Hay quienes confunden un nombramiento con una coronación, una toga con un pasaporte (o un pasamontañas con metralleta incluida) o una sala de justicia con un módulo de atención para amigos del régimen o para quien el régimen recomiende (una especie de regimontaños).
Ésos son algunos de los nuevos habitantes del vértice, de la cima, de la cúspide, del pináculo (’ora, ’ora), de la cumbre, del apogeo, de la cresta, del sagrado picacho, recién llegados al Olimpo de los plenos, que en vez de mirar hacia abajo con la nariz metida en librotes para entender lo que deben juzgar, voltean hacia los costados para ver a quién se traen (o qué se llevan).
No han rendido protesta aún, pero ya están cobrando favores.
No han dictado una sola sentencia, pero ya reparten puestos como quien reparte volantes en la plaza. Sus maletas no traen códigos ni tratados, sino listas de nombres. Su prisa no es por reformar la justicia: es por secuestrarla antes de que alguien la encuentre.
Así se empieza a pudrir un Poder: cuando sus magistrados y jueces quieren ser más operadores que servidores, más siervos (o cómplices) que ciudadanos, más dueños de la ley que obedientes a su mandato.
Hay quien aún cree que el mérito o la dignidad son una superstición de los ingenuos; que basta haber resistido el quinquenio anterior para merecer un feudo; que haber tenido un “padrino” el domingo se traduce en tener ahora un “ahijado” de por vida, para colocar o promover.
Mientras tanto, lo urgente —los criterios judiciales anacrónicos, la violencia estructural contra las mujeres, el rezago de causas, la precariedad de los juzgados, el miedo de secretarios de primera instancia (o de Sala) a sus superiores— se recrudece y archiva como si fuera asunto menor.
¿Dónde están los magistrados y jueces que callan, pero observan? ¿Dónde los que dictan resoluciones incómodas sin pedir permiso? ¿Dónde los que saben que ser imparcial no es quedar bien con todos, sino quedar bien con nadie?

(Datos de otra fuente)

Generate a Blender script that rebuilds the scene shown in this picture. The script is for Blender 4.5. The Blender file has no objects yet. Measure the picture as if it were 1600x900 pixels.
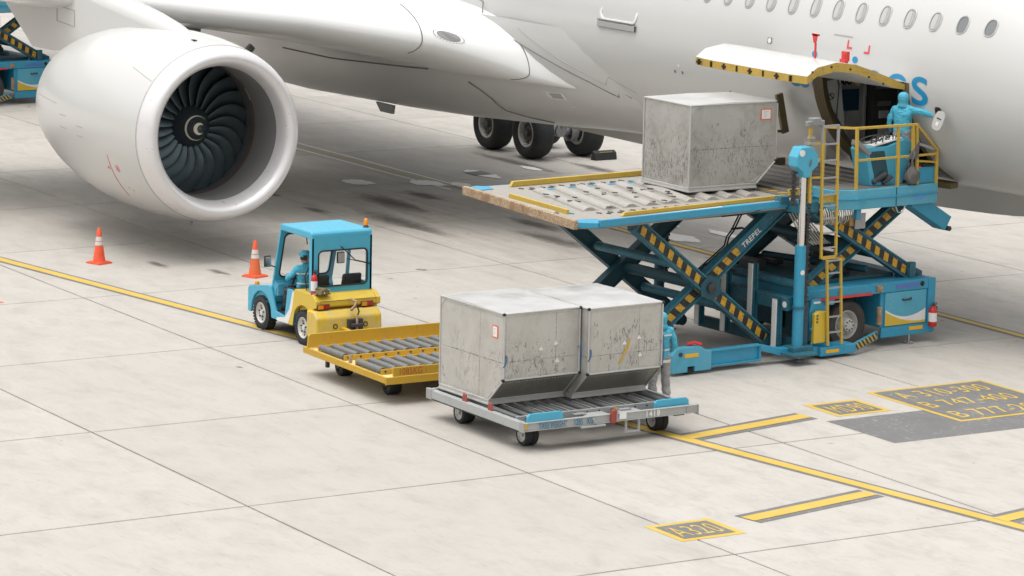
import bpy, bmesh, math, random
from mathutils import Vector, Matrix
random.seed(7)
S = bpy.context.scene
COL = S.collection
R = math.radians
PI = math.pi

# ---------------------------------------------------------------- camera
cam_d = bpy.data.cameras.new('camera')
cam = bpy.data.objects.new('camera', cam_d)
COL.objects.link(cam)
cam_d.sensor_width = 36.0
cam_d.lens = 117.39
cam_d.clip_start = 1.0
cam_d.clip_end = 20000
CR, CU, CF = ((0.5192418, 0.8543597, 0.0213872),
              (-0.1597101, 0.0724196, 0.984504),
              (-0.8395717, 0.5146114, -0.1740532))
cam.matrix_world = Matrix(((CR[0], CU[0], -CF[0], 0), (CR[1], CU[1], -CF[1], 0),
                           (CR[2], CU[2], -CF[2], 12.2222), (0, 0, 0, 1)))
S.camera = cam

# ---------------------------------------------------------------- sky, sun, exposure
SUN_EL, SUN_AZ = R(76), R(262)      # azimuth measured counter-clockwise from +X, direction the sun stands in
w = bpy.data.worlds.new('World')
S.world = w
w.use_nodes = True
nt = w.node_tree
bg = nt.nodes['Background']
sky = nt.nodes.new('ShaderNodeTexSky')
sky.sky_type = 'NISHITA'
sky.sun_disc = False
sky.sun_elevation = SUN_EL
sky.sun_rotation = PI / 2 - SUN_AZ
sky.air_density = 2.0
sky.dust_density = 6.0
sky.ozone_density = 1.0
hsv = nt.nodes.new('ShaderNodeHueSaturation')
hsv.inputs['Saturation'].default_value = 0.12   # a white overcast
nt.links.new(sky.outputs['Color'], hsv.inputs['Color'])
nt.links.new(hsv.outputs['Color'], bg.inputs['Color'])
bg.inputs['Strength'].default_value = 0.15
sun_d = bpy.data.lights.new('sun', 'SUN')
sun_d.energy = 0.55
sun_d.angle = R(70)
sun_d.color = (1.0, 0.955, 0.89)
sun = bpy.data.objects.new('sun', sun_d)
COL.objects.link(sun)
sd = Vector((math.cos(SUN_EL) * math.cos(SUN_AZ), math.cos(SUN_EL) * math.sin(SUN_AZ), math.sin(SUN_EL)))
sun.rotation_euler = sd.to_track_quat('Z', 'Y').to_euler()
sun.location = (0, 0, 60)
vs = S.view_settings
vs.view_transform = 'Standard'
vs.look = 'None'
vs.gamma = 1.0
vs.use_curve_mapping = False
vs.exposure = 0.56
S.cycles.max_bounces = 6
S.cycles.diffuse_bounces = 3
S.cycles.use_denoising = True

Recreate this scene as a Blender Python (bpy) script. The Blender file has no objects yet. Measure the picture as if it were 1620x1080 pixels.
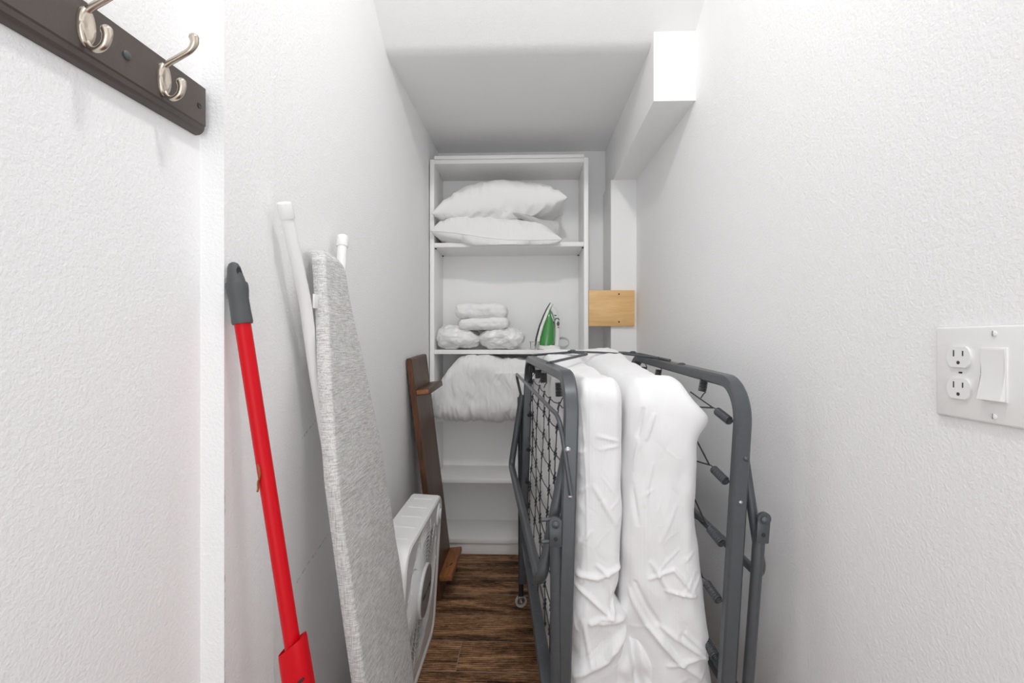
import bpy, bmesh, math, random
from mathutils import Vector, Matrix, noise
random.seed(7)
S = bpy.context.scene
COL = S.collection
V = Vector
PI = math.pi

# ------------------------------------------------------------------ materials
def new_mat(name):
    m = bpy.data.materials.new(name); m.use_nodes = True
    nt = m.node_tree
    b = nt.nodes['Principled BSDF']
    return m, nt, b

def N(nt, t, **kw):
    n = nt.nodes.new(t)
    for k, v in kw.items():
        if k in n.inputs.keys(): n.inputs[k].default_value = v
        else: setattr(n, k, v)
    return n

def coords(nt, scale=(1, 1, 1)):
    tc = N(nt, 'ShaderNodeTexCoord')
    mp = N(nt, 'ShaderNodeMapping')
    mp.inputs['Scale'].default_value = scale
    nt.links.new(tc.outputs['Object'], mp.inputs['Vector'])
    return mp.outputs['Vector']

def add_bump(nt, b, height, strength, dist, prev=None):
    bp = N(nt, 'ShaderNodeBump')
    bp.inputs['Strength'].default_value = strength
    bp.inputs['Distance'].default_value = dist
    nt.links.new(height, bp.inputs['Height'])
    if prev: nt.links.new(prev, bp.inputs['Normal'])
    nt.links.new(bp.outputs['Normal'], b.inputs['Normal'])
    return bp.outputs['Normal']

def plain(name, col, rough=.5, metal=0., noise_amt=.0, noise_scale=60, bump=0., spec=.5, coat=0.):
    m, nt, b = new_mat(name)
    b.inputs['Base Color'].default_value = (*col, 1)
    b.inputs['Roughness'].default_value = rough
    b.inputs['Metallic'].default_value = metal
    b.inputs['Specular IOR Level'].default_value = spec
    b.inputs['Coat Weight'].default_value = coat
    nz = N(nt, 'ShaderNodeTexNoise', Scale=noise_scale, Detail=4.)
    nt.links.new(coords(nt), nz.inputs['Vector'])
    if noise_amt:
        r = N(nt, 'ShaderNodeMix', data_type='RGBA')
        r.inputs[6].default_value = (*[c*(1-noise_amt) for c in col], 1)
        r.inputs[7].default_value = (*[min(1, c*(1+noise_amt)) for c in col], 1)
        nt.links.new(nz.outputs['Fac'], r.inputs[0])
        nt.links.new(r.outputs[2], b.inputs['Base Color'])
    if bump: add_bump(nt, b, nz.outputs['Fac'], bump, .002)
    return m

def math_n(nt, op, a, b=None, c=None, clamp=False):
    n = N(nt, 'ShaderNodeMath', operation=op); n.use_clamp = clamp
    for i, x in enumerate((a, b, c)):
        if x is None: continue
        if isinstance(x, (int, float)): n.inputs[i].default_value = x
        else: nt.links.new(x, n.inputs[i])
    return n.outputs[0]

def segment_mask(nt, pos, a, b, w):
    """1 close to the segment a-b (scuffs and scratches on the paint)"""
    a, b = V(a), V(b); d = b-a
    s = N(nt, 'ShaderNodeVectorMath', operation='SUBTRACT'); nt.links.new(pos, s.inputs[0]); s.inputs[1].default_value = a
    dt = N(nt, 'ShaderNodeVectorMath', operation='DOT_PRODUCT'); nt.links.new(s.outputs[0], dt.inputs[0]); dt.inputs[1].default_value = d/d.length_squared
    t = math_n(nt, 'MULTIPLY', dt.outputs['Value'], 1., clamp=True)
    sc = N(nt, 'ShaderNodeVectorMath', operation='SCALE'); sc.inputs[0].default_value = d; nt.links.new(t, sc.inputs['Scale'])
    df = N(nt, 'ShaderNodeVectorMath', operation='DISTANCE'); nt.links.new(s.outputs[0], df.inputs[0]); nt.links.new(sc.outputs[0], df.inputs[1])
    q = math_n(nt, 'DIVIDE', df.outputs['Value'], w)
    return math_n(nt, 'SUBTRACT', 1., q, clamp=True)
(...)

La toga, esa tela pesada que alguna vez simbolizó imparcialidad y decoro, a partir de hoy se empezará a usar como capa de supervillano de caricatura. Hay quien ya la rasgó para mostrar lo que lleva debajo: no el pecho limpio de quien hará justicia, sino el torso peludo de quien vino a vengarse, a cobrar, a capturar o… peor: a exhibirse. Esos machos de lomo plateado que descubren sus vergüenzas mientras pagan o cobran favores sin haber abierto jamás un libro o un código en su perra y miserable vida.
Dicen que en la agitación del poder, la verdadera caída no se percibe al principio; que se empieza a notar cuando un magistrado o juez empieza a preguntarse no si lo que hace es justo, sino si le conviene; o lo que es absolutamente más peligroso, cuando ni $iquiera se lo pregunta.
Allí empieza el vértigo del escalón perdido.
Y luego la justicia se desploma.
¡Agárrate Justicia, que vamos a galopar!